Over the years during fieldstudies of novel forms of work-organization and organizational reforms within multinationals, we have come across a number of experiments with organizing cross-unit collaborative learning. Many of these are functioning in a quite informal way, and they do not point towards a more systematic form of collaborative learning, whereas some seems to contain the seeds for a more systemic reform of corporate life. In the core sections of this paper we will discuss and compare diverse experiments at a number of organizational levels and try to evaluate their potential for solving the mentioned learning paradox. The empirical material we present is based on a whole series of different extensive and intensive field studies over the years, studies that have been reported individually in previous publications with a different focus.
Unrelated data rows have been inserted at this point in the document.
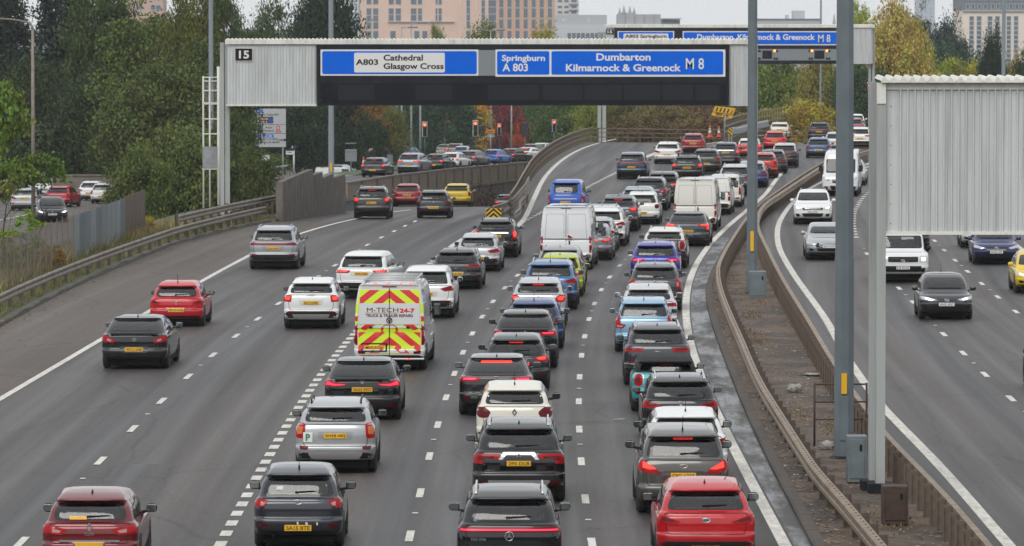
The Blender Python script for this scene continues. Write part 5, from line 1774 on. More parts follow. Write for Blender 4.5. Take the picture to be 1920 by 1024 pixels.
# ---- right carriageway, coming towards us
def on(kind, color, label, cx, yy, **k):
    return put(kind, color, label, cx, yy=yy, group=G_ON, lines=RIGHT, **k)
on('suv', WHITE, 'white off roader with lit headlamps, alone left of the tall lamp column', 1524, 420, front=dict(plate='BN12 HTN', badge='vee', bars=(.46, .58), grille=[(-.55, .66), (.55, .66), (.5, .40), (-.5, .40)], bv=.53, pv=.20), hl=1, rails=1, sc=.97, near=2)
on('saloon', srgb('#a6abae'), 'silver saloon with wide barred grille partly behind the tall lamp column', 1553, 487, front=dict(plate='SJ22 RWP', badge='vee', bars=(.25, .37, .49, .61), grille=[(-.62, .70), (.62, .70), (.55, .12), (-.55, .12)], bv=.66, pv=.26), metal=True, near=2)
on('vanl', srgb('#dadcdd'), 'white high roof van coming round the bend behind the tall lamp column', 1576, 367, front=dict(plate='SF14 YHE', badge='star', bars=(.5,), pv=.02), sc=.98, near=1)
on('box4', srgb('#d9dbdb'), 'white boxy off roader with black grille beside the gantry leg', 1691, 529, front=dict(plate='H2 KUG', badge='lozenge', bars=(.42, .54, .66), chrome=0, grille=[(-.58, .78), (.58, .78), (.58, .40), (-.58, .40)], lamp=[(.62, .82), (.95, .82), (.95, .40), (.62, .40)], pv=-.02, bv=.5, lower=[(-.72, .12), (.72, .12), (.66, -.3), (-.66, -.3)]), hl=1, near=2, sc=.98, mirrorc='black')
on('super', srgb('#35353a'), 'dark grey hatchback with lit headlamps nearest on the right carriageway', 1772, 598, front=dict(plate='XNZ 6927', badge='lozenge', bars=(), grille=[(-.62, .16), (.62, .16), (.48, -.34), (-.48, -.34)], lower=[(-.40, .62), (.40, .62), (.3, .50), (-.3, .50)], lamp=[(.40, .62), (.88, .92), (.955, .88), (.90, .60), (.55, .46)], bv=.56, pv=.10), hl=1, metal=True, near=2, aerial='rod')
on('hatch', srgb('#20295f'), 'dark blue hatchback under the right sign panel', 1866, 495, front=dict(plate='SW65 URF', badge='lozenge', bars=(.3, .42), grille=[(-.52, .52), (.52, .52), (.38, .12), (-.38, .12)], pv=.06), near=2, metal=True)
on('hatch', srgb('#d9b80c'), 'bright yellow hatchback cut off by the right edge', 1948, 549, front=dict(badge='vee'), hl=1, near=1)
on('hatch', srgb('#1c1d20'), 'black car just entering at the right edge', 1997, 733, front=dict(badge='vee'), near=1)
on('super', srgb('#d2d5d6'), 'white car mostly hidden behind the dark blue hatchback', 1839, 464, front=dict(badge='vee'), near=1)
on('suv', srgb('#2b2d30'), 'black off roader hidden behind the white boxy off roader', 1700, 471, front=dict(badge='vee'), near=1)
on('hatch', srgb('#a5a8aa'), 'silver car just behind the white high roof van', 1594, 347, front=dict(badge='vee'), near=1)

# ---- the recovery van with chevrons
mv, hm = put('vanl', srgb('#d4d5d4'), 'white repair van with red and yellow chevron rear doors and a roof rack', 733, yy=693, lamps='post', lit=1, pv=-.05, near=2, vandoor=False, clad=.16, rz=-1.9)
M_YEL = mat('fluorescent_yellow', (.62, .80, .02), .45)
M_CRED = mat('reflective_red', (.62, .018, .03), .4)
hwv = TYPES['vanl']['W'] / 2
xm, z0v, z1v = .875 * hwv, .52, 2.30
def clip_poly(P, x0, x1, z0, z1):
    for ax, lim, sg in ((0, x0, 1), (0, x1, -1), (1, z0, 1), (1, z1, -1)):
        out = []
        for i in range(len(P)):
            a, b = P[i - 1], P[i]
            ia, ib = (a[ax] - lim) * sg >= 0, (b[ax] - lim) * sg >= 0
            if ia != ib:
                t = (lim - a[ax]) / (b[ax] - a[ax])
                out.append(tuple(a[k] + t * (b[k] - a[k]) for k in (0, 1)))
            if ib:
                out.append(b)
        P = out
        if not P:
            return P
    return P
white0, white1 = 1.33, 1.92
for (za, zb_) in ((z0v, white0), (white1, z1v)):
    for sx in (-1, 1):
        part('door_panel', patch(hm, [(.012, za), (xm, za), (xm * (.99 if zb_ < 1.9 else .945), zb_), (.012, zb_)], off=.006, st=.12, mirror=sx < 0), M_YEL, mv)
        for k in range(-2, 12):
            c = z0v - .20 + k * .44
            P = [(.0, c), (.0, c + .22), (1.2, c + .22 - 1.2 * .80), (1.2, c - 1.2 * .80)]
            P = clip_poly(P, .012, xm * (.985 if zb_ < 1.9 else .94), za + .004, zb_ - .004)
            if len(P) >= 3:
                ar = abs(sum(P[i - 1][0] * P[i][1] - P[i][0] * P[i - 1][1] for i in range(len(P)))) / 2
                if ar > .004:
                    part('chevron_stripe', patch(hm, P, off=.011, st=.12, mirror=sx < 0, thick=.004), M_CRED, mv)
for sx in (-1, 1):
    part('edge_stripe', patch(hm, [(xm + .0, 1.34), (xm + .075, 1.34), (xm + .045, 1.91), (xm - .03, 1.91)], off=.014, st=.12, mirror=sx < 0), M_YEL, mv)
    part('edge_stripe', patch(hm, [(xm + .005, 1.42), (xm + .07, 1.42), (xm + .06, 1.62), (xm + .0, 1.62)], off=.019, st=.12, mirror=sx < 0), M_CRED, mv)
    part('door_hinge', patch(hm, [(xm - .02, 1.55), (xm + .06, 1.55), (xm + .06, 1.63), (xm - .02, 1.63)], off=.02, mirror=sx < 0), M_WHT, mv)
    part('door_hinge', patch(hm, [(xm - .0, .66), (xm + .08, .66), (xm + .08, .74), (xm - .0, .74)], off=.02, mirror=sx < 0), M_WHT, mv)
    part('door_lock', patch(hm, [(.52 + .045 * math.cos(a), 1.24 + .045 * math.sin(a)) for a in np.linspace(0, 2 * math.pi, 12, endpoint=False)], off=.02, mirror=sx < 0), M_BLACK, mv)
part('door_handle', patch(hm, rpoly([(.06, 1.14), (.30, 1.14), (.30, 1.20), (.06, 1.20)], .02), off=.03), M_BLACK, mv)
part('door_gap', patch(hm, [(-.01, .46), (.01, .46), (.01, 2.3), (-.01, 2.3)], off=.016, st=.15), M_INK, mv)
part('plate_surround', patch(hm, rpoly([(-.80, .56), (-.06, .56), (-.06, .80), (-.80, .80)], .03), hole=rpoly([(-.75, .59), (-.11, .59), (-.11, .77), (-.75, .77)], .02), off=.02), M_BLACK, mv)
wp = rpoly([(-xm * .965, white0), (xm * .965, white0), (xm * .955, white1), (-xm * .955, white1)], .05)
panel = part('sign_panel', patch(hm, wp, off=.013, st=.14), mat('panel_white', (.62, .63, .63), .35), mv)
def vtext(s, m, x, z, w=None, h=None, bold=.02):
    q = surf(hm, x, z)
    put_text(s, m, panel, x, q.y - .018, z, w=w, h=h, bold=bold)
vtext('M-TECH', M_INK, -.19, 1.735, w=.88, h=.125, bold=.0)
vtext('24-7', M_CRED, .50, 1.715, w=.42, h=.135, bold=.045)
vtext('TRUCK & TRAILER REPAIRS', M_INK, .0, 1.575, w=1.32, h=.085, bold=.025)
for (x, w) in ((-.20, .92),):
    q = surf(hm, x, 1.65)
    MB().box(x - w / 2, x + w / 2, q.y - .018, q.y - .014, 1.642, 1.657).build('rule', M_CRED, panel)
bo = part('badge', badge_mesh('vee'), M_INK, mv)
bo.location = (0, surf(hm, 0, 1.44).y - .02, 1.44)
bo.scale = (1.5, 1.5, 1.5)
for c_ in list(mv.children):
    if c_.name.startswith('number_plate'):
        c_.location = (-.43, surf(hm, -.43, .67).y - .03, .67)
        c_.scale = (1.1, 1, 1.05)
        put_text('M29 ECH', M_INK, c_, 0, -.0075, 0, w=.42, h=.075, bold=.004)
rk = MB()
Hh = TYPES['vanl']['H']
for x in (-.72, .72):
    rk.tube([(x, -2.7, Hh - .06), (x, -2.6, Hh + .10), (x, 1.0, Hh + .10), (x, 1.1, Hh - .06)], .028, 6)
for y in (-2.6, -1.7, -.8, .1, 1.0):
    rk.tube([(-.72, y, Hh + .10), (.72, y, Hh + .10)], .022, 6)
rk.build('roof_rack', M_SILVER, mv)
lb = MB().rbox(-.68, .68, -2.80, -2.68, Hh - .05, Hh + .02, .02).build('beacon_bar', M_SILVER, mv)
for x in (-.40, -.05, .32, .60):
    MB().rbox(x - .05, x + .05, -2.82, -2.79, Hh - .04, Hh + .01, .01).build('beacon', M_LIT, lb)
st_ = MB().rbox(-.98, .98, -3.02, -2.93, .33, .38, .015).build('rear_step', M_SILVER, mv)
for x in (-.2, .55):
    MB().rbox(x - .035, x + .035, -3.035, -3.018, .335, .375, .008).build('step_light', M_LIT, st_)

# ------------------------------------------------------------------ gantries
def clad_mat(name, base, grime, rust, amt):
    """Painted sheet with grime that has run down from the top and rust at the fixings."""
    m, N, Lk, b = new_mat(name)
    tc = N.new('ShaderNodeNewGeometry')
    mp = N.new('ShaderNodeMapping'); mp.inputs['Scale'].default_value = (4.5, 4.5, .35)
    Lk.new(tc.outputs['Position'], mp.inputs[0])
    c1, _, _ = noise_mix(N, Lk, base, grime, 1.0, .45, .75, 7, vec=mp.outputs[0], rough=.65)
    mp2 = N.new('ShaderNodeMapping'); mp2.inputs['Scale'].default_value = (7, 7, .8)
    Lk.new(tc.outputs['Position'], mp2.inputs[0])
    c2, _, _ = noise_mix(N, Lk, c1, rust, 1.0, .66, .66 + amt, 8, vec=mp2.outputs[0], rough=.7)
    oi = N.new('ShaderNodeObjectInfo')
    mr = N.new('ShaderNodeMapRange'); mr.inputs[3].default_value, mr.inputs[4].default_value = .93, 1.05
    Lk.new(oi.outputs['Random'], mr.inputs[0])
    hs = N.new('ShaderNodeHueSaturation'); Lk.new(c2, hs.inputs['Color']); Lk.new(mr.outputs[0], hs.inputs['Value'])
    Lk.new(hs.outputs[0], b.inputs['Base Color'])
    setp(b, rough=.55, spec=.3)
    return m
M_CLAD = clad_mat('cladding', (.56, .585, .585), (.40, .42, .405), (.26, .22, .17), .18)
M_CLADW = clad_mat('white_roof_sheet', (.72, .72, .67), (.50, .49, .42), (.28, .23, .16), .14)
M_LEG = clad_mat('weathered_leg', (.37, .395, .385), (.27, .285, .27), (.17, .15, .12), .16)
M_FRAME = mat('sign_frame', (.010, .012, .016), .6, var=(.018, .021, .026), scale=2, spec=.15)
M_MSG = mat('message_face', (.007, .008, .011), .5, spec=.15)
M_MSG2 = mat('message_grid', (.018, .019, .023), .6, spec=.15)
M_SGREY = mat('sign_grey', (.20, .225, .24), .55)
M_BLUE = mat('sign_blue', (.0, .125, .70), .5, var=(.0, .115, .64), scale=.8, spec=.12)
M_SWHT = mat('sign_white', (.70, .70, .69), .5)
M_GALV = mat('galvanised', (.34, .36, .37), .55, .3, var=(.25, .265, .27), scale=3)
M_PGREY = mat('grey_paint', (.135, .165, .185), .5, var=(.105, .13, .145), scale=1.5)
M_CAB = mat('cabinet_paint', (.15, .185, .20), .5, var=(.12, .145, .155), scale=3)
M_YTAG = mat('yellow_tag', (.75, .42, .01), .5)
M_BROWN = mat('sign_brown', (.13, .035, .02), .5)

def PX(px, py, Y):
    v = at(px, py, Y)
    return v.x, v.z

def pbox(px0, px1, py0, py1, Y, depth, mb=None):
    x0, z1 = PX(px0, py0, Y)
    x1, z0 = PX(px1, py1, Y)
    return (mb or MB()).box(x0, x1, Y, Y + depth, z0, z1)

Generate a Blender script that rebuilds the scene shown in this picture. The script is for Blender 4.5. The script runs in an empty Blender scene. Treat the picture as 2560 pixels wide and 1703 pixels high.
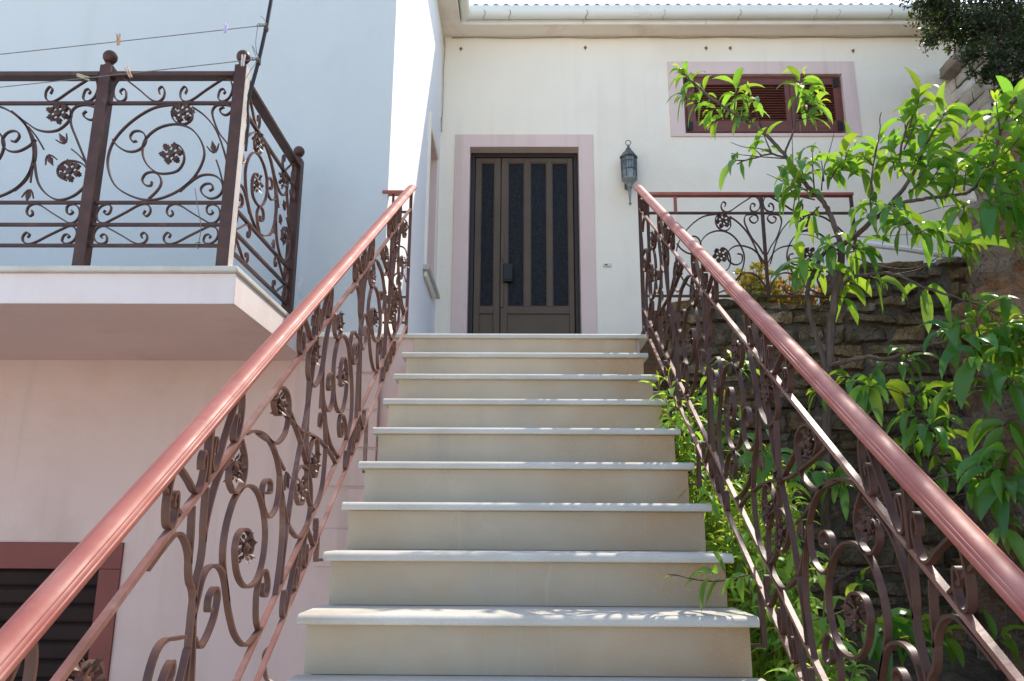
import bpy, bmesh, math, random
from math import sin, cos, pi, radians, hypot, atan2, degrees
from mathutils import Vector, Matrix, noise

random.seed(7)
C = bpy.context.scene.collection
sc = bpy.context.scene
V3 = Vector

# ------------------------------------------------------------------ camera
FPX, PITCH, YAW, ROLL = 1951.148, 0.235042, -0.011016, 0.005106
CAMLOC = V3((-0.024, -4.0909, -1.0216))
_f = V3((sin(YAW)*cos(PITCH), cos(YAW)*cos(PITCH), sin(PITCH)))
_r = V3((cos(YAW), -sin(YAW), 0)); _u = _r.cross(_f)
RGT = _r*cos(ROLL)+_u*sin(ROLL); UPV = -_r*sin(ROLL)+_u*cos(ROLL); FWD = _f
cam_d = bpy.data.cameras.new('camera'); cam = bpy.data.objects.new('camera', cam_d); C.objects.link(cam)
cam.matrix_world = Matrix(((RGT.x, UPV.x, -FWD.x, CAMLOC.x), (RGT.y, UPV.y, -FWD.y, CAMLOC.y), (RGT.z, UPV.z, -FWD.z, CAMLOC.z), (0, 0, 0, 1)))
cam_d.sensor_width = 36; cam_d.lens = FPX/2560*36; cam_d.clip_start = 0.02; cam_d.clip_end = 2000
sc.camera = cam

def _ray(x, y):                       # survey helper: a pixel of the 2560 px photo to a direction
    return FWD + RGT*((x-1280)/FPX) - UPV*((y-851.5)/FPX)
def atY(x, y, Y):
    d = _ray(x, y); return CAMLOC + d*((Y-CAMLOC.y)/d.y)
def atX(x, y, X):
    d = _ray(x, y); return CAMLOC + d*((X-CAMLOC.x)/d.x)
def q3(x, y): return (1560+x/1.742, y/1.742)
def q5(x, y): return (1560+x/1.736, 800+y/1.736)

# ------------------------------------------------------------------ world and sun
SUN = V3((0.48, 0.50, 1.0)).normalized()
EL = math.asin(SUN.z); AZ = atan2(SUN.x, SUN.y)
w = bpy.data.worlds.new('World'); sc.world = w; w.use_nodes = True
nt = w.node_tree; bg = nt.nodes['Background']
sky = nt.nodes.new('ShaderNodeTexSky'); sky.sky_type = 'NISHITA'; sky.sun_disc = False
sky.sun_elevation = EL; sky.sun_rotation = AZ; sky.air_density = 1.0; sky.dust_density = 1.2; sky.ozone_density = 1.0
nt.links.new(sky.outputs[0], bg.inputs[0]); bg.inputs[1].default_value = 0.42
sd = bpy.data.lights.new('sun', 'SUN'); so = bpy.data.objects.new('sun', sd); C.objects.link(so)
sd.energy = 5.5; sd.angle = radians(0.5); sd.color = (1.0, 0.93, 0.80)
so.location = (4, 4, 9); so.rotation_euler = (-SUN).to_track_quat('-Z', 'Y').to_euler()
sc.view_settings.view_transform = 'Standard'; sc.view_settings.look = 'None'; sc.view_settings.exposure = 0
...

By bringing this material together and aiming at a new type of synthesis, we will refer the reader to these studies. We will start our inquiry at the factory floor, where the focus is on cross-team learning, then we move to cross-factory learning in the development of standard operational procedures and training, while our inquiry ends by a study of reforming cross-subsidiary organizing of R&D collaboration. By focusing on these three levels of collaboration within the multrinational, we think we are addressing core steps to an ecology of recursive multipolar learning, but simultaneously, we are also leaving out learning relations to a number of external stakeholders such as financial institutions, customers (customer driven innovation) and suppliers. Yet, we think this inquiry bring about a number of constitutive elements for a multipolar, recursive learning architecture and in a final section we will draw these elements together in a comprehensive scheme that may serve as a guide for future search for the constitutional ordering of multi-level, multi-unit (multipolar), repetitive (recursive) forms of collaborative learning.